Seventy-one per cent of respondents in Norwich said they felt proud of their universities. Only three per cent disagreed – the lowest score for the 10 cities surveyed. The average for the 10 university cities was 58 per cent and seven per cent, respectively.

Norwich also had the highest number of people who had visited their local universities within the past year (59 per cent versus an average of 37 per cent for the other university cities), and the smallest proportion never to have done so (11 per cent versus an average of 24 per cent). If universities are sometimes cast as remote, distant or “elite”, this is not the prevailing view in Norwich.

Turning community pride into higher education engagement

As vice chancellors of the city’s two universities, we see it as part of our mission to act as enablers for our community through: the advancement of knowledge; the diffusion and extension of arts, sciences and learning; and the provision of liberal, professional and technological education. Our universities don’t belong to us, we are just custodians, but to the communities they sprang from in the first place. Attempts to establish a university in Norwich came to nothing in both 1919 and 1947 and only sustained lobbying from the counties of Norfolk and Suffolk led to UEA’s establishment in 1963. NUA traces its roots back to 1845 and the founding of the Norwich School of Design by the artists and followers of the Norwich School of Painters, the only provincial British group to establish an international reputation for landscape painting.
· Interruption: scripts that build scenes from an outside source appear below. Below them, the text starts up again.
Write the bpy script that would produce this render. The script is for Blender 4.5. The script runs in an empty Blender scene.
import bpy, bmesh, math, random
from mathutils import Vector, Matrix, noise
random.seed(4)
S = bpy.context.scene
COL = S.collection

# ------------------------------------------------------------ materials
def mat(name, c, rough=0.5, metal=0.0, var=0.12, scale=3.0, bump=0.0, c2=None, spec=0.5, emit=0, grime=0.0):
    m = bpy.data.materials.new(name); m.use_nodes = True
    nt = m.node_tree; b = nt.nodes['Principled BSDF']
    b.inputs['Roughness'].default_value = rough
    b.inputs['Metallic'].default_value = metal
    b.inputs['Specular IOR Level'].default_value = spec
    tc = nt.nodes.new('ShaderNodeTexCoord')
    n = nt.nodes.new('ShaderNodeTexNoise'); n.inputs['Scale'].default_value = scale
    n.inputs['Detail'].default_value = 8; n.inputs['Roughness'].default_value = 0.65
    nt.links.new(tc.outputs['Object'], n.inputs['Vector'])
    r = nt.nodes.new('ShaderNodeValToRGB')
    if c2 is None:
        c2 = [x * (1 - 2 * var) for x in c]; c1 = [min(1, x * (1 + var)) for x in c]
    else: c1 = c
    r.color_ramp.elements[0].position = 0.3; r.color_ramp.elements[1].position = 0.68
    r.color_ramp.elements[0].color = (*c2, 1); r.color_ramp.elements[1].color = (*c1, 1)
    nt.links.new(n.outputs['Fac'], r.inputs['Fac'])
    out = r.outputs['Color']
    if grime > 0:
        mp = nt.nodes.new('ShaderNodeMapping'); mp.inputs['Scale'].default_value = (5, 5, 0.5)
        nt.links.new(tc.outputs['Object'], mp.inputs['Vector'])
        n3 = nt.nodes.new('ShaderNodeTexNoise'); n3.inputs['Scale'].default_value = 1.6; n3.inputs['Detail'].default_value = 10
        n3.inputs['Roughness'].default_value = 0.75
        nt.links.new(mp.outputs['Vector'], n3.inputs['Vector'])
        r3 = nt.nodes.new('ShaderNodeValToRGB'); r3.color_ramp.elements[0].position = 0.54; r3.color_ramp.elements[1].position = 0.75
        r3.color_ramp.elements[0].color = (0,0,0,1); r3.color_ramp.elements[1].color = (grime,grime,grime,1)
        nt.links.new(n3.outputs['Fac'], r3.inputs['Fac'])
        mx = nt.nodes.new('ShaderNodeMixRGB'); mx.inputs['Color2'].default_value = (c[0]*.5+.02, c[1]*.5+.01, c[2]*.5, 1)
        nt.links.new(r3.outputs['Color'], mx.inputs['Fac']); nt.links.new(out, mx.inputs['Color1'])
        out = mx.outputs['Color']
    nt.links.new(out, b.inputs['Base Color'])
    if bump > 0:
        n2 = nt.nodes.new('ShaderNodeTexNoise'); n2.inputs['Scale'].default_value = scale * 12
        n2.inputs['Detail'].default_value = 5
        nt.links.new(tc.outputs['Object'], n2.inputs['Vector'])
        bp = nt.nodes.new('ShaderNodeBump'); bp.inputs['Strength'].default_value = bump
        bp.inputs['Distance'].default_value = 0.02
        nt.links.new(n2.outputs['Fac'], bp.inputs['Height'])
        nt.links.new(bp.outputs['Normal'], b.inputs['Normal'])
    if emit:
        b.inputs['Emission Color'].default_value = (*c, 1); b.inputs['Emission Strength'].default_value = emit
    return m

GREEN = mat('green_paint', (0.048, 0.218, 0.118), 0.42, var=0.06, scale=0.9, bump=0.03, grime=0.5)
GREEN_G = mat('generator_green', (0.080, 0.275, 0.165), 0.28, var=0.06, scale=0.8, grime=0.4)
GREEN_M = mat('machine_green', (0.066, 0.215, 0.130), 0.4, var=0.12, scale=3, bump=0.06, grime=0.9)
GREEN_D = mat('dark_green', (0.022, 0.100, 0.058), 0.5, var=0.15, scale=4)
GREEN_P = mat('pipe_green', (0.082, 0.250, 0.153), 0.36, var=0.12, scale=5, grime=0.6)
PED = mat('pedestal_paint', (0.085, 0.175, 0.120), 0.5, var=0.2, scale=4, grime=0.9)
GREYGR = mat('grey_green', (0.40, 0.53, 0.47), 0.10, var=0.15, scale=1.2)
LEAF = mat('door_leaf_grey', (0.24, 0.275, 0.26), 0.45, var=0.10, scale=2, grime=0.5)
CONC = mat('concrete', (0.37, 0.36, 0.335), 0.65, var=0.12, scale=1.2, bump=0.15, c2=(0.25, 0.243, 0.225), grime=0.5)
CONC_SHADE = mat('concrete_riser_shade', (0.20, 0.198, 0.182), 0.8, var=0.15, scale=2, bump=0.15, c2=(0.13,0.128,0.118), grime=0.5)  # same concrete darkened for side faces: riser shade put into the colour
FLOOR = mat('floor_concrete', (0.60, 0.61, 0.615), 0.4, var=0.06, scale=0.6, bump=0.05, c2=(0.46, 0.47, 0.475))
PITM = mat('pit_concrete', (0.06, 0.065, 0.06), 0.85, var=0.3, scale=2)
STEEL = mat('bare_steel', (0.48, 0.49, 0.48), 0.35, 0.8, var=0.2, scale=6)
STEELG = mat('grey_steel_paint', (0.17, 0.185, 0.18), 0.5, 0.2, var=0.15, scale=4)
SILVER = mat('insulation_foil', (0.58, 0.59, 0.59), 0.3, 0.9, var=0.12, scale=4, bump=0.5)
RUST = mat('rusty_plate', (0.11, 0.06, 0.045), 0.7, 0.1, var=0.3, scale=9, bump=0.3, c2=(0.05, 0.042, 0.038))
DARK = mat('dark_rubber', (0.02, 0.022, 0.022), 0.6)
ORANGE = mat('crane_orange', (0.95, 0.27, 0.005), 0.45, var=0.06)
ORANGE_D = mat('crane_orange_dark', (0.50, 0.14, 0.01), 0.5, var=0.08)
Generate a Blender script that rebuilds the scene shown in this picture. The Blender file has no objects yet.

We draw both heart and inspiration from the knowledge that most citizens of Norwich not only think our universities bring real benefits to them in the shape of research that helps solve local and global problems but also that our biggest responsibility is to help inspire children to think about their futures and stay in education. Our civic responsibility to our communities is not lost on us. After all, Norwich had the second lowest social mobility in England in the 2016 Social Mobility Index. East Anglia is often seen as a prosperous and picturesque region, but like other coastal and rural locations, it is also home to pockets of real deprivation, challenged schools, below average educational attainment, low skill/low pay jobs, and poor transport links.   

That is why Norwich‘s universities are working alongside Anglia Ruskin University, the University of Cambridge, and the University of Suffolk, and in close partnership with the region’s eight further education colleges, with a £9 million budget shared through the Network for East Anglian Collaborative Outreach (NEACO), to support and encourage school children to stay in education and improve their life skills and chances.

Universities should help people in their communities to aspire to think about their futures and to use education to help them achieve their fullest potential. We are determined to do so. Our community expects nothing less.